Records contained in a dataset:
- - - -
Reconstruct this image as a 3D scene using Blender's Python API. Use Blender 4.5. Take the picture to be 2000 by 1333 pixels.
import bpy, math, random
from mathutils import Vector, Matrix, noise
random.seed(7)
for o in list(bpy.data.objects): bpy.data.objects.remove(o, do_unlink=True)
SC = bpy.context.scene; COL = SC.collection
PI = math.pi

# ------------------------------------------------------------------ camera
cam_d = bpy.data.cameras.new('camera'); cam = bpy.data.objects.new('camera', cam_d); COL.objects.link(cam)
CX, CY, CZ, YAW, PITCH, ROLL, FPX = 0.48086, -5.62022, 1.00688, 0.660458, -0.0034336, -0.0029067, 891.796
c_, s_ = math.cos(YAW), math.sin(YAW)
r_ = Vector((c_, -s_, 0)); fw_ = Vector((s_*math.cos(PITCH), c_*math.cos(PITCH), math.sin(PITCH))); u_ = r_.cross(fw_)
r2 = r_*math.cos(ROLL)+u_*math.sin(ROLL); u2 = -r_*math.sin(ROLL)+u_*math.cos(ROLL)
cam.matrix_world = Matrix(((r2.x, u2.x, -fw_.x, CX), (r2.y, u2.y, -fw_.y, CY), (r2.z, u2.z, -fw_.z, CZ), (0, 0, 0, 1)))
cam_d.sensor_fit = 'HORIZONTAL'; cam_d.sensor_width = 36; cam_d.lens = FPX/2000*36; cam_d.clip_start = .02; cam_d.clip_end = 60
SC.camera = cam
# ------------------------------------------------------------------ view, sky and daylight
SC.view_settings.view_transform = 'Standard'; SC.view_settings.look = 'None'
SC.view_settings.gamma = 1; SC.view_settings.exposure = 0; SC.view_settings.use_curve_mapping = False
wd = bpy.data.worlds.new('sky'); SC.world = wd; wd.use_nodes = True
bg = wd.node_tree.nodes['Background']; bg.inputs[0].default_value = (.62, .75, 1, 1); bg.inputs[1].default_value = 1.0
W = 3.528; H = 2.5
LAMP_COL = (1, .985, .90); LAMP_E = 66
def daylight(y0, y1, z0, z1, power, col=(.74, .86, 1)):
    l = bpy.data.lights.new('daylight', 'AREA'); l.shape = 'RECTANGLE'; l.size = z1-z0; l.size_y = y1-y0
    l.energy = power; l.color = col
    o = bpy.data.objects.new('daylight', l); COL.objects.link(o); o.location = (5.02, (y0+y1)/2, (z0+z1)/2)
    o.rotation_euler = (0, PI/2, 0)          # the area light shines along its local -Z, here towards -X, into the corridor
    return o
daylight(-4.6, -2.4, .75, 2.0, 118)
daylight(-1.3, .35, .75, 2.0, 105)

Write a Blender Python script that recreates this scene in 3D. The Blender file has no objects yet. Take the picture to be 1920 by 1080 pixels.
- - - -
Copy out the whole listing exactly as written.

Reconstruct this image as a 3D scene using Blender's Python API. Use Blender 4.5. Take the picture to be 2000 by 1333 pixels.
import bpy, math, random
from mathutils import Vector, Matrix, noise
random.seed(7)
for o in list(bpy.data.objects): bpy.data.objects.remove(o, do_unlink=True)
SC = bpy.context.scene; COL = SC.collection
PI = math.pi

# ------------------------------------------------------------------ camera
cam_d = bpy.data.cameras.new('camera'); cam = bpy.data.objects.new('camera', cam_d); COL.objects.link(cam)
CX, CY, CZ, YAW, PITCH, ROLL, FPX = 0.48086, -5.62022, 1.00688, 0.660458, -0.0034336, -0.0029067, 891.796
c_, s_ = math.cos(YAW), math.sin(YAW)
r_ = Vector((c_, -s_, 0)); fw_ = Vector((s_*math.cos(PITCH), c_*math.cos(PITCH), math.sin(PITCH))); u_ = r_.cross(fw_)
r2 = r_*math.cos(ROLL)+u_*math.sin(ROLL); u2 = -r_*math.sin(ROLL)+u_*math.cos(ROLL)
cam.matrix_world = Matrix(((r2.x, u2.x, -fw_.x, CX), (r2.y, u2.y, -fw_.y, CY), (r2.z, u2.z, -fw_.z, CZ), (0, 0, 0, 1)))
cam_d.sensor_fit = 'HORIZONTAL'; cam_d.sensor_width = 36; cam_d.lens = FPX/2000*36; cam_d.clip_start = .02; cam_d.clip_end = 60
SC.camera = cam
# ------------------------------------------------------------------ view, sky and daylight
SC.view_settings.view_transform = 'Standard'; SC.view_settings.look = 'None'
SC.view_settings.gamma = 1; SC.view_settings.exposure = 0; SC.view_settings.use_curve_mapping = False
wd = bpy.data.worlds.new('sky'); SC.world = wd; wd.use_nodes = True
bg = wd.node_tree.nodes['Background']; bg.inputs[0].default_value = (.62, .75, 1, 1); bg.inputs[1].default_value = 1.0
W = 3.528; H = 2.5
LAMP_COL = (1, .985, .90); LAMP_E = 66
def daylight(y0, y1, z0, z1, power, col=(.74, .86, 1)):
    l = bpy.data.lights.new('daylight', 'AREA'); l.shape = 'RECTANGLE'; l.size = z1-z0; l.size_y = y1-y0
    l.energy = power; l.color = col
    o = bpy.data.objects.new('daylight', l); COL.objects.link(o); o.location = (5.02, (y0+y1)/2, (z0+z1)/2)
    o.rotation_euler = (0, PI/2, 0)          # the area light shines along its local -Z, here towards -X, into the corridor
    return o
daylight(-4.6, -2.4, .75, 2.0, 118)
daylight(-1.3, .35, .75, 2.0, 105)

Write a Blender Python script that recreates this scene in 3D. The Blender file has no objects yet. Take the picture to be 1920 by 1080 pixels.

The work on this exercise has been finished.